ニューズウイーク 2014年4月21日(月)12時51分
http://www.newsweekjapan.jp/stories/world/2014/04/post-3249.php

中国は超大国と張り合わず
How China Would Fight the U.S.
[2014年3月25日号掲載]
ハリー・カジアニス(ナショナル・インタレスト誌副編集長)

軍事大国を目指すより米軍の介入を防いで「核心的利益」を守る
──それが中国の思惑だ


●圧倒的兵力 中国の活発な海洋進出をにらみつつ、西太平洋上で監視活動を行う米海軍第7艦隊の空母打撃群 DECLAN BARNES-U.S. NAVY

 台湾の英字ニュースサイトに興味深い記事が載った。
 中国の軍備拡大とその現状と今後を検証した記事だ。
 「人民解放軍は高度な兵器システムを次々に導入しているが、世界最強の軍隊となり......米軍に対抗するには最低30年かかる」
と執筆者は推測している。

 米中の軍事力を比べるなら、陸海空軍の装備や兵力を詳細に比較検討する必要がある。
 だが、そんな比較に意味があるのか。
 中国が米軍に追い付こうとしていないのは明白だ。

 考えてみてほしい。
 現代の軍隊は何らかの目標を想定して編成される。
 中国の軍備増強の場合は、何らかの紛争に対する米軍の介入を想定したもの。
 いわゆる「接近阻止・領域拒否(A2AD)」である。
 中国は「情報化された条件下での局地戦争」で勝てるよう軍拡を進めているとも言われる。

 米軍の介入が予想されるケースは限られており、中国は航空機や船舶の保有数で米軍に対抗する必要はない。
 そして、少なくとも今のところは中国政府はこの状況に満足している。

 要するに、中国は軍備でアメリカと完全に肩を並べる必要はない。
 自国の「核心的利益」さえ守れればそれでいい。
 非対称的な備えで済むなら、中国にとってはそのほうが好都合だ。
 現に、中国が紛争を抱えているどの場所を見てもアメリカとの全面的な直接対決を想定した布陣は1つもない。

 例えば陸軍。
 中国が地上戦を戦うとすれば、相手はどこか。中央アジア諸国は中国には友好的で、差し迫った脅威ではなさそうだ。
 ロシアとの関係も至って良好。
 この2大国が争う確率はほぼゼロだ。
 実際、ロシアに対抗する必要がないからこそ、中国は安心して他方面の軍拡に資源を投入してきたのだ。

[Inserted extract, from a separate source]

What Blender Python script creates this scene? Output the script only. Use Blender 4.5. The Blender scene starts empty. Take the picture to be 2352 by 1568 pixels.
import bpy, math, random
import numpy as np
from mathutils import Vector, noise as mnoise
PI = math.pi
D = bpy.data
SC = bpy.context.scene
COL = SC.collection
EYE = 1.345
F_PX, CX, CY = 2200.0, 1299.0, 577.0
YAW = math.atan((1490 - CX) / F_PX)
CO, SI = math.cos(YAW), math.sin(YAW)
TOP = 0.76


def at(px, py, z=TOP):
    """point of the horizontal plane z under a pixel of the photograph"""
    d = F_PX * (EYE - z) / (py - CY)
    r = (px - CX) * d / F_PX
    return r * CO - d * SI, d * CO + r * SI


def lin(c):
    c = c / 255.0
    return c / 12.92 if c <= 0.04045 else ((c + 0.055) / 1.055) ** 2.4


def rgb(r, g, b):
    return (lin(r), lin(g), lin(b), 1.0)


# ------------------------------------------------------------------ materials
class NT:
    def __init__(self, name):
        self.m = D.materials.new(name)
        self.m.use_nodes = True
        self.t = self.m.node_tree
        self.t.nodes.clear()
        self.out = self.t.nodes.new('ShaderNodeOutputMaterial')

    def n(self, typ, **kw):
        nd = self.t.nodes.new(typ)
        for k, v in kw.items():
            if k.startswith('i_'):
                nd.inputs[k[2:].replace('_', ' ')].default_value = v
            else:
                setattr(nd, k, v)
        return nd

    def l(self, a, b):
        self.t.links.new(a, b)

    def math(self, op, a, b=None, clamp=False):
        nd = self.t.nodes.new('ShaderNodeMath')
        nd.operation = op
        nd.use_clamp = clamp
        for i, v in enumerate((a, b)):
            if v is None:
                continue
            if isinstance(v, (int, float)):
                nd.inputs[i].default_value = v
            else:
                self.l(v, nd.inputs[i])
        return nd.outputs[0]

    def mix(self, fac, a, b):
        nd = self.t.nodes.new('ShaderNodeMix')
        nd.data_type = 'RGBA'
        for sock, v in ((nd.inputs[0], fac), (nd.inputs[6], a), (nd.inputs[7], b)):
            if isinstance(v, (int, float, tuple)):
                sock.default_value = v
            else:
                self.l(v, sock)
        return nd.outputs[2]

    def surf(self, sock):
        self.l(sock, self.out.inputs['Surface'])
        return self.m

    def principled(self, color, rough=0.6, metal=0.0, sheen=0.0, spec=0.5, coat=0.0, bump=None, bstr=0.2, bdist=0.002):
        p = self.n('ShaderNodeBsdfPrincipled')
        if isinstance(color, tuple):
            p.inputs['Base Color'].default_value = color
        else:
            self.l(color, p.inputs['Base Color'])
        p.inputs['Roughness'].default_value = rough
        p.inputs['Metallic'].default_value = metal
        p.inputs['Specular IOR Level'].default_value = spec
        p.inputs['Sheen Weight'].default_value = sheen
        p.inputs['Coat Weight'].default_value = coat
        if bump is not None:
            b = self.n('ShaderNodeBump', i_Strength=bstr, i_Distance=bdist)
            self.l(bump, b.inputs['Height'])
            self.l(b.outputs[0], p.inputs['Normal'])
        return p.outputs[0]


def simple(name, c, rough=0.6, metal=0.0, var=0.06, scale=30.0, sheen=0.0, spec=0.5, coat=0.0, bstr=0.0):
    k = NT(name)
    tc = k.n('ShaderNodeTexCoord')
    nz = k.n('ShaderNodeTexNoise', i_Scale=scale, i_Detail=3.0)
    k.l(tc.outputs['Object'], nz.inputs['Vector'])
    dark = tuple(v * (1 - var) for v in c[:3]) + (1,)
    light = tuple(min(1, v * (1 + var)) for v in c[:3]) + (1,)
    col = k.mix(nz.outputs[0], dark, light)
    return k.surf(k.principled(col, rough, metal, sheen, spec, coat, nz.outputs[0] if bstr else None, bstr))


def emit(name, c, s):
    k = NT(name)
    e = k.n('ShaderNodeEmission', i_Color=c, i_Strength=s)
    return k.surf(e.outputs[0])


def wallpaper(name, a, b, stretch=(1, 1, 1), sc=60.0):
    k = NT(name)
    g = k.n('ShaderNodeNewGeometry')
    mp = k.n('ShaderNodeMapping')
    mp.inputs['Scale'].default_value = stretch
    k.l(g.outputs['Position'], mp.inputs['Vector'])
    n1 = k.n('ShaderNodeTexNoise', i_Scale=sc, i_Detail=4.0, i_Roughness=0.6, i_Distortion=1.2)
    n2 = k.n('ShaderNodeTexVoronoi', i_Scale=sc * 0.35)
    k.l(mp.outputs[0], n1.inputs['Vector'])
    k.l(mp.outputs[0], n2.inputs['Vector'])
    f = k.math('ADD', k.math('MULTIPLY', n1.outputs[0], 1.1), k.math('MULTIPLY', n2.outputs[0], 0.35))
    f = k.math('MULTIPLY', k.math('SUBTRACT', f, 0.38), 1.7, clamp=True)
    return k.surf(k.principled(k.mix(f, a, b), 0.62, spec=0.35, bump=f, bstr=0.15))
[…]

 中国は当面、国連の平和維持活動以外、外国に軍隊を派遣する気はなさそうだ。
 米軍と戦う気がないことは言うまでもない。
 差し迫った脅威がないのに、地上部隊に多額の予算を投じるのは資源の無駄だろう。
 確かに、地上戦に備えた軍備のハイテク化も進めているが、それほど急いでいる気配はない。

 ならば、海軍力はどうか。
 海上防衛こそまさしく中国が注力してきた分野だ。
 南シナ海に目をやれば、中国と領有権問題で対峙している国々は(台湾を除いて)、軍備では中国に到底かなわない。
 例えばフィリピン海軍が保有するのはせいぜい米沿岸警備隊の払い下げ船。
 中国の最新鋭の駆逐艦や地上配備型ミサイルには歯が立たない。

■的を絞って目標を達成

 だが、尖閣諸島(中国名・釣魚島)を争う日本は別だ。
 日本の海上自衛隊はアジア最強クラス。
 戦闘スキル、訓練、兵器の技術水準から日中の海軍力を比べるなら、日本に軍配が上がる。

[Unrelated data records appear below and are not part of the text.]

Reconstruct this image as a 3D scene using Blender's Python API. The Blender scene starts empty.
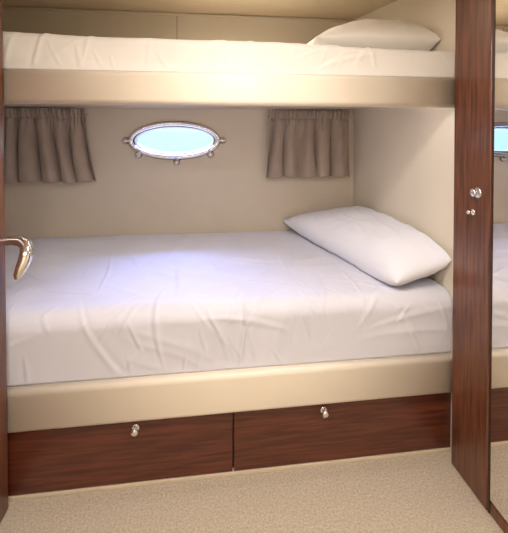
import bpy, bmesh, math, random
from mathutils import Vector, noise, Matrix
random.seed(3)
scene = bpy.context.scene
scene.view_settings.view_transform = 'Standard'
scene.view_settings.look = 'None'

# ------------------------------------------------------------------ materials
def new_mat(name):
    m = bpy.data.materials.new(name); m.use_nodes = True
    nt = m.node_tree
    return m, nt, nt.nodes['Principled BSDF']

def noise_mat(name, c1, c2, scale=8, rough=0.6, bump=0.0, bscale=200, stretch=(1,1,1), detail=4, spec=0.5, sheen=0, metallic=0, coat=0, bdist=0.002):
    m, nt, b = new_mat(name)
    tc = nt.nodes.new('ShaderNodeTexCoord'); mp = nt.nodes.new('ShaderNodeMapping')
    mp.inputs['Scale'].default_value = stretch
    nt.links.new(tc.outputs['Object'], mp.inputs['Vector'])
    n = nt.nodes.new('ShaderNodeTexNoise'); n.inputs['Scale'].default_value = scale; n.inputs['Detail'].default_value = detail
    nt.links.new(mp.outputs[0], n.inputs['Vector'])
    r = nt.nodes.new('ShaderNodeValToRGB')
    r.color_ramp.elements[0].position = 0.35; r.color_ramp.elements[1].position = 0.65
    r.color_ramp.elements[0].color = (*c1, 1); r.color_ramp.elements[1].color = (*c2, 1)
    nt.links.new(n.outputs['Fac'], r.inputs['Fac']); nt.links.new(r.outputs['Color'], b.inputs['Base Color'])
    b.inputs['Roughness'].default_value = rough
    b.inputs['Metallic'].default_value = metallic
    b.inputs['Specular IOR Level'].default_value = spec
    b.inputs['Sheen Weight'].default_value = sheen
    b.inputs['Coat Weight'].default_value = coat
    b.inputs['Coat Roughness'].default_value = 0.12
    if bump > 0:
        n2 = nt.nodes.new('ShaderNodeTexNoise'); n2.inputs['Scale'].default_value = bscale; n2.inputs['Detail'].default_value = 3
        nt.links.new(tc.outputs['Object'], n2.inputs['Vector'])
        bp = nt.nodes.new('ShaderNodeBump'); bp.inputs['Strength'].default_value = bump; bp.inputs['Distance'].default_value = bdist
        nt.links.new(n2.outputs['Fac'], bp.inputs['Height']); nt.links.new(bp.outputs[0], b.inputs['Normal'])
    return m

def plain(name, c, rough=0.5, metallic=0.0, spec=0.5):
    return noise_mat(name, tuple(x*0.97 for x in c), c, scale=5, rough=rough, metallic=metallic, spec=spec)

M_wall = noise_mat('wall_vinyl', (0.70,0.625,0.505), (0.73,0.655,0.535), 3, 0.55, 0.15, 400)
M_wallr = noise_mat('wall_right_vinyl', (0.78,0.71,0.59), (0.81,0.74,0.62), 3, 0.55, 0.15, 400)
M_ceil = noise_mat('ceiling_panel', (0.70,0.56,0.39), (0.74,0.60,0.43), 3, 0.5, stretch=(1,6,1))
M_leather = noise_mat('cream_leather', (0.88,0.80,0.68), (0.90,0.82,0.70), 6, 0.42, 0.25, 350)
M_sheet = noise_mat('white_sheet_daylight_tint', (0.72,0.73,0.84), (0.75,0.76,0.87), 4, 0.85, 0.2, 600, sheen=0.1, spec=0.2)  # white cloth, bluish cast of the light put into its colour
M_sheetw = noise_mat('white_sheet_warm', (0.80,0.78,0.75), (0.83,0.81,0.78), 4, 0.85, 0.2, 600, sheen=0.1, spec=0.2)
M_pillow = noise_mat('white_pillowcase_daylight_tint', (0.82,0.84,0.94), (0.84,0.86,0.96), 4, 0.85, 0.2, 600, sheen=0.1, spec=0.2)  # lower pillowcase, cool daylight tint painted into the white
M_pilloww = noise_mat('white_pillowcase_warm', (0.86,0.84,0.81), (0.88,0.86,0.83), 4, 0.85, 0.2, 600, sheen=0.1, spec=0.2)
M_curt = noise_mat('taupe_curtain', (0.40,0.325,0.265), (0.43,0.35,0.29), 12, 0.75, 0.1, 900, sheen=0.25, spec=0.35)
M_woodh = noise_mat('mahogany_horizontal', (0.072,0.017,0.008), (0.145,0.038,0.019), 5, 0.35, stretch=(1,6,16), detail=9, coat=0.3)
M_woodv = noise_mat('mahogany_vertical', (0.085,0.027,0.014), (0.19,0.068,0.034), 6, 0.32, stretch=(6,12,0.7), detail=9, coat=0.3)
M_woodd = noise_mat('mahogany_dark', (0.03,0.012,0.008), (0.05,0.02,0.012), 6, 0.4, stretch=(1,6,14))
M_chrome = plain('chrome', (0.88,0.89,0.92), 0.06, 1.0)
M_satin = plain('satin_steel', (0.84,0.84,0.85), 0.12, 1.0)
M_mirror = plain('mirror_glass', (0.88,0.87,0.85), 0.015, 1.0)
M_trim = plain('cream_trim', (0.70,0.60,0.47), 0.5)
M_seam = plain('panel_seam', (0.38,0.30,0.22), 0.7)  # darker tone for the joint between wall panels
M_contrast = plain('dark_contrast_ring', (0.06,0.06,0.07), 0.5)  # for dark rings added as contrast that the chrome reflections lack
M_whiteplastic = plain('white_plastic', (0.9,0.94,0.95), 0.35)

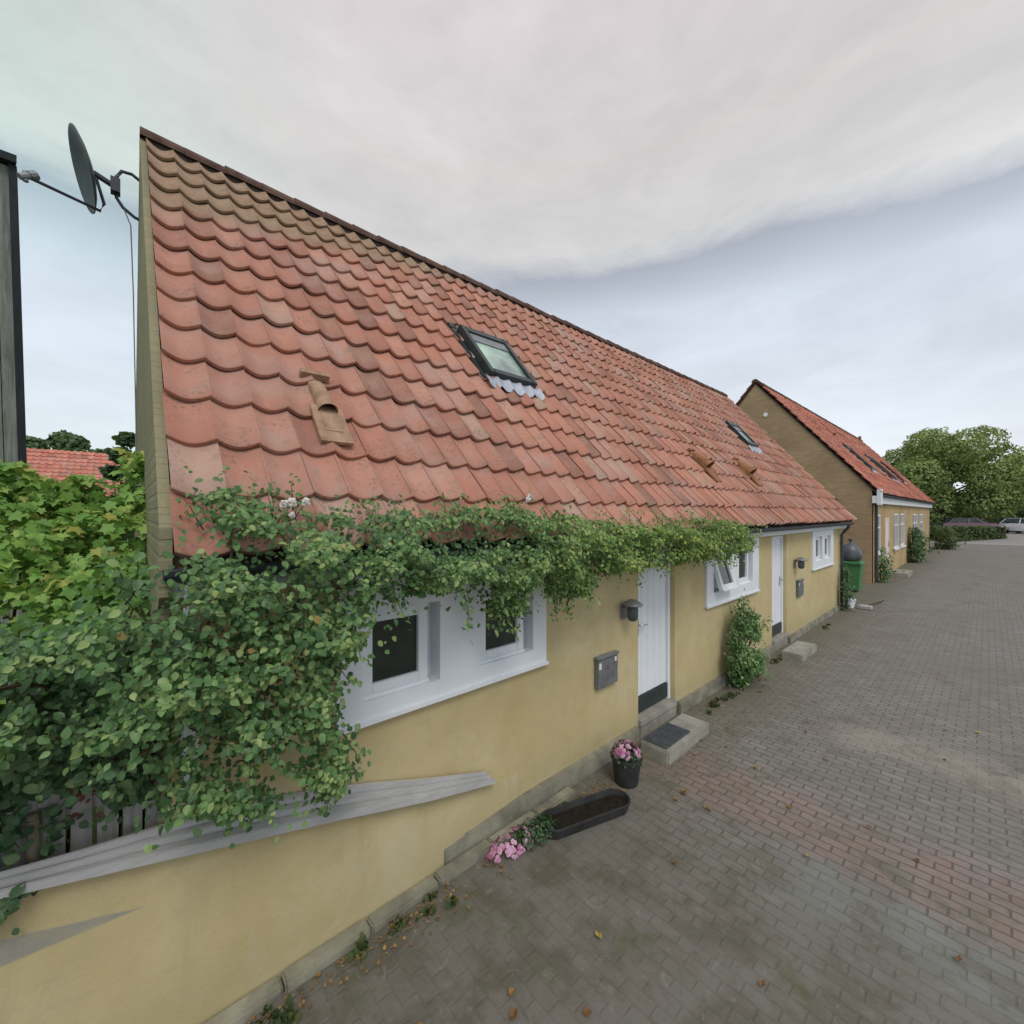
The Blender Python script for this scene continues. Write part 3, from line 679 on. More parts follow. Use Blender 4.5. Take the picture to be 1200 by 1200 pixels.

 しかし中国のミサイル保有数と精度の向上、新型の対艦弾道ミサイル(ASBM)の導入を考慮すると、
 ミサイル戦になった場合は予断を許さない。
 中国は第5世代戦闘機の導入と艦船の保有数増加に的を絞って国防費を増やしているから、将来的には日本は海軍力で中国に優位を保つことが困難になるだろう。

 そこで問題になるのが大物同士の力比べだ。
 米中の軍備比較が無意味だとは言わない。
 だが、東シナ海の今後を考えるなら、見落としてはならない事実がある。
 中国は軍備でアメリカに拮抗する必要がないということだ。

 少なくとも今のところ中国は「第1列島線」周辺の防衛にはるかに強い関心を持っている。
 片や、アメリカは地球規模で超大国の責務を果たそうとしている。
 2国の軍隊のミッションはまったく違うのだ。

 だからこそ、盛んに論じられている中国の戦略、つまり米軍の介入に対抗するA2ADが重要なのだ。
 周辺海域で紛争が起きたときに、介入してくる米軍を無力化すること。
 それが中国の狙いだ。

 多数の船から成る攻撃部隊、空母打撃群を複数保有するには膨大なコストが掛かるが、その必要はない。
 巡洋艦と弾道ミサイル、従来型の潜水艦、機雷、その他比較的低コストの兵器が多数あれば、目的を果たせる。中国にとってはそれで十分だ。

 2つの国の軍事力を正確に比べるのはそう簡単ではない。
 だが、ある国の軍隊の能力を判定するのは簡単だ。
 その国の指導層が掲げる目標、そして軍隊自体が設定した目標を達成できるかどうか──それだけだ。

 残念ながら、それを論じても読者の興味をかき立てる記事にはならない。
 それでも、現在と今後の中国の軍事力で重要なのは目標達成能力のほうだ。